• Given request:
Return every line below as is, leaving out the pictures.

• Data lines:
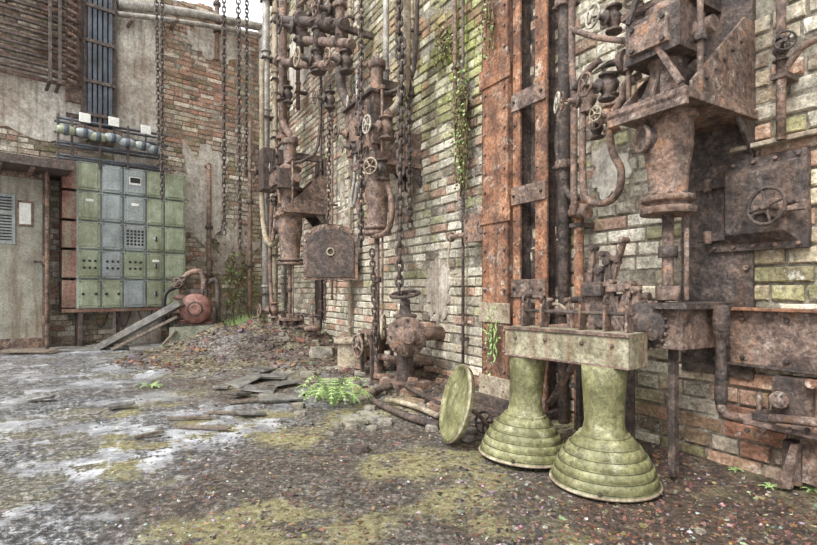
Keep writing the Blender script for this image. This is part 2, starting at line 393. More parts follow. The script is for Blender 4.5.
for y in ys:
    for x in xs:
        h=gh(x,y); vs.append((x,y,h))
        px=CX+x/max(y,.2)*F; py=HY+H/max(y,.2)*F
        wet=wetf(x,y)
        if h>.05: wet*=.1
        m1=noise.fractal(Vector((x*1.5,y*1.5,21)),1,2,4)
        moss=max(0,min(1,(m1+.02)*5))*(.95 if py>405 else .4)
        if px>640: moss*=.6
        if px<100: moss*=.4
        red=max(0,min(.9,(px-440)/240.0+(1.2 if h>.05 else 0)))
        cols.append((wet,moss,red,1))
nx=len(xs); fs=[(j*nx+i,j*nx+i+1,(j+1)*nx+i+1,(j+1)*nx+i) for j in range(len(ys)-1) for i in range(nx-1)]
me=bpy.data.meshes.new('ground'); me.from_pydata(vs,[],fs); me.materials.append(MATS['ground'])
ca=me.color_attributes.new('Col','FLOAT_COLOR','POINT'); ca.data.foreach_set('color',[q for c in cols for q in c])
me.polygons.foreach_set('use_smooth',[True]*len(fs)); me.update()
sc.collection.objects.link(bpy.data.objects.new('ground',me))
def rotm(a,b,c): return Matrix.Rotation(a,3,'Z')@Matrix.Rotation(b,3,'X')@Matrix.Rotation(c,3,'Y')
random.seed(21); mb=MB(); pal=[(156,149,140),(124,116,106),(100,87,77),(190,184,172),(130,104,86),(84,75,68),(112,88,72),(146,132,110),(62,56,52)]
grey=[(140,140,140),(112,112,112),(196,196,196),(90,88,88),(64,62,62),(124,120,116)]
def scatter(n,smin,smax,ylo,yhi,f=None,flat=.5,palette=pal,lock=False):
    k=0
    while k<n:
        y=ylo*(yhi/ylo)**random.random(); x=random.uniform(-1.0,1.0)*y
        if wdist(x,y,OR,NR)<.04 or wdist(x,y,OB,NB)<.06: continue
        if f and not f(x,y): k+=.02; continue
        if not f and wetf(x,y)>.4 and random.random()<.65: k+=.5; continue
        s=random.uniform(smin,smax)*random.uniform(.5,1)*(0.7+y*.12)
        c=random.choice(palette)
        if not lock:
            if x>.3*y and random.random()<.45: c=random.choice([(134,100,80),(112,84,68),(156,126,102)])
            elif x<-.35*y and random.random()<.8: c=random.choice(grey)
        cl=lin(tuple(min(255,q*random.uniform(.85,1.12)) for q in c))
        mb.cbox((x,y,gh(x,y)+s*.12*flat),(s,s*random.uniform(.5,1),s*flat*random.uniform(.3,1)),'debris',rotm(random.random()*6.28,random.uniform(-.5,.5),random.uniform(-.5,.5)),.35,cl); k+=1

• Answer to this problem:
Keep writing the Blender script for this image. This is part 2, starting at line 393. More parts follow. The script is for Blender 4.5.
for y in ys:
    for x in xs:
        h=gh(x,y); vs.append((x,y,h))
        px=CX+x/max(y,.2)*F; py=HY+H/max(y,.2)*F
        wet=wetf(x,y)
        if h>.05: wet*=.1
        m1=noise.fractal(Vector((x*1.5,y*1.5,21)),1,2,4)
        moss=max(0,min(1,(m1+.02)*5))*(.95 if py>405 else .4)
        if px>640: moss*=.6
        if px<100: moss*=.4
        red=max(0,min(.9,(px-440)/240.0+(1.2 if h>.05 else 0)))
        cols.append((wet,moss,red,1))
nx=len(xs); fs=[(j*nx+i,j*nx+i+1,(j+1)*nx+i+1,(j+1)*nx+i) for j in range(len(ys)-1) for i in range(nx-1)]
me=bpy.data.meshes.new('ground'); me.from_pydata(vs,[],fs); me.materials.append(MATS['ground'])
ca=me.color_attributes.new('Col','FLOAT_COLOR','POINT'); ca.data.foreach_set('color',[q for c in cols for q in c])
me.polygons.foreach_set('use_smooth',[True]*len(fs)); me.update()
sc.collection.objects.link(bpy.data.objects.new('ground',me))
def rotm(a,b,c): return Matrix.Rotation(a,3,'Z')@Matrix.Rotation(b,3,'X')@Matrix.Rotation(c,3,'Y')
random.seed(21); mb=MB(); pal=[(156,149,140),(124,116,106),(100,87,77),(190,184,172),(130,104,86),(84,75,68),(112,88,72),(146,132,110),(62,56,52)]
grey=[(140,140,140),(112,112,112),(196,196,196),(90,88,88),(64,62,62),(124,120,116)]
def scatter(n,smin,smax,ylo,yhi,f=None,flat=.5,palette=pal,lock=False):
    k=0
    while k<n:
        y=ylo*(yhi/ylo)**random.random(); x=random.uniform(-1.0,1.0)*y
        if wdist(x,y,OR,NR)<.04 or wdist(x,y,OB,NB)<.06: continue
        if f and not f(x,y): k+=.02; continue
        if not f and wetf(x,y)>.4 and random.random()<.65: k+=.5; continue
        s=random.uniform(smin,smax)*random.uniform(.5,1)*(0.7+y*.12)
        c=random.choice(palette)
        if not lock:
            if x>.3*y and random.random()<.45: c=random.choice([(134,100,80),(112,84,68),(156,126,102)])
            elif x<-.35*y and random.random()<.8: c=random.choice(grey)
        cl=lin(tuple(min(255,q*random.uniform(.85,1.12)) for q in c))
        mb.cbox((x,y,gh(x,y)+s*.12*flat),(s,s*random.uniform(.5,1),s*flat*random.uniform(.3,1)),'debris',rotm(random.random()*6.28,random.uniform(-.5,.5),random.uniform(-.5,.5)),.35,cl); k+=1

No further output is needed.